A persistência deste tipo de prática também tem mostrado que o voto vale muito pouco. Mas não falta esforço para que ele seja valorizado. O trabalho desenvolvido pelo publicitário Jorge Maranhão através do portal “A Voz do Cidadão” se multiplica através de programas nas rádios CBN e Globo, site, boletins e livros de auto-ajuda da cidadania, na tentativa de informar e debater sobre questões do Estado que interferem na vida das pessoas. “Criei este portal a partir de uma constatação prosaica: tenho duas filhas e percebi que, se não interferisse na educação delas, ficariam impregnadas pela visão que a elite tem do próprio país e isso seria muito ruim”, revela Maranhão. Nesse trabalho, busca o que denomina de chama de essência da cidadania: “A consciência dos direitos civis e coletivos”.

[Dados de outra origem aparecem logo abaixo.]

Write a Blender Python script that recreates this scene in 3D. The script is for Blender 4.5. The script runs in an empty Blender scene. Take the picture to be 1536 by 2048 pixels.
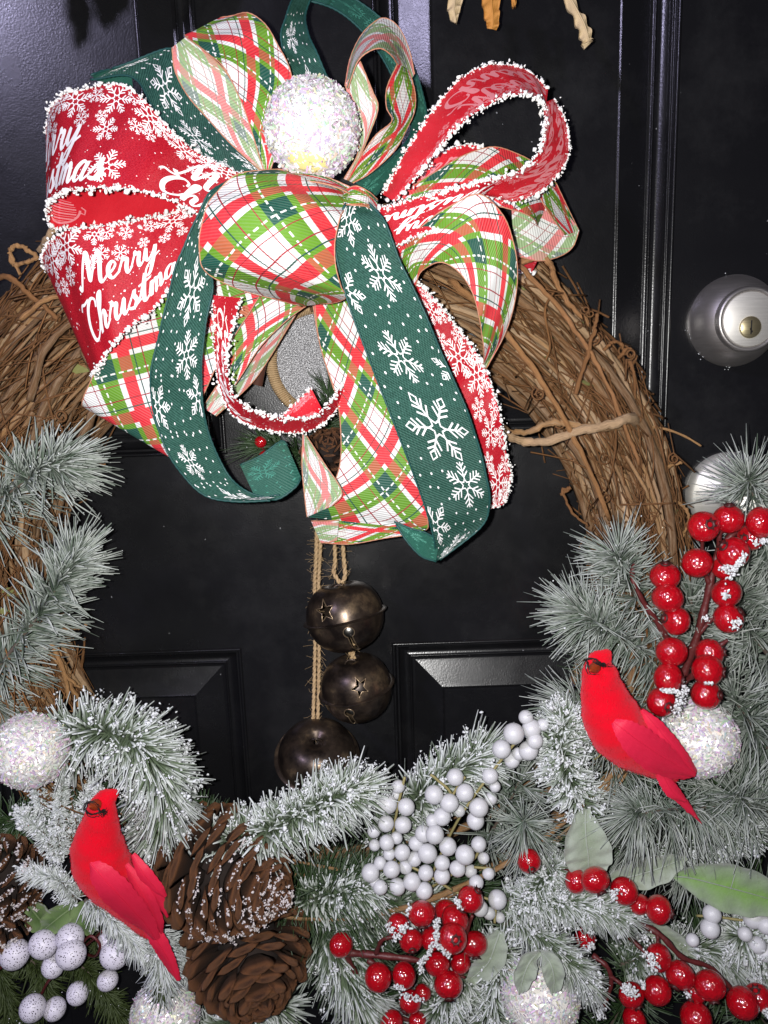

Entretanto, não há melhor defesa para o eleitor do que exercer seus direitos de cidadão. É assim que, desde 1988, a Ong Cidade, de Porto Alegre, desenvolve um trabalho de assessoria a movimentos populares e atua junto a uma prática que virou referência mundial de participação, o Orçamento Participativo. “Procuramos dar aos movimentos um acesso amplo às informações de uma forma qualificada, para que eles possam agir”, explica a socióloga Ângela Quintanilha Gomes, ativista da Ong. Também, a cada ano, elaboram uma lista com os vereadores que acrescentam emendas ao Orçamento. “É legítimo eles apresentarem essas emendas, mas, ao repassar essas informações, também identificamos os vereadores que estão passando por cima das demandas populares”, afirma. E assim, a informação e a participação fazem do voto uma arma dinâmica, e, da democracia, um exercício de rotina. Decidir bem-informado é sempre mais seguro.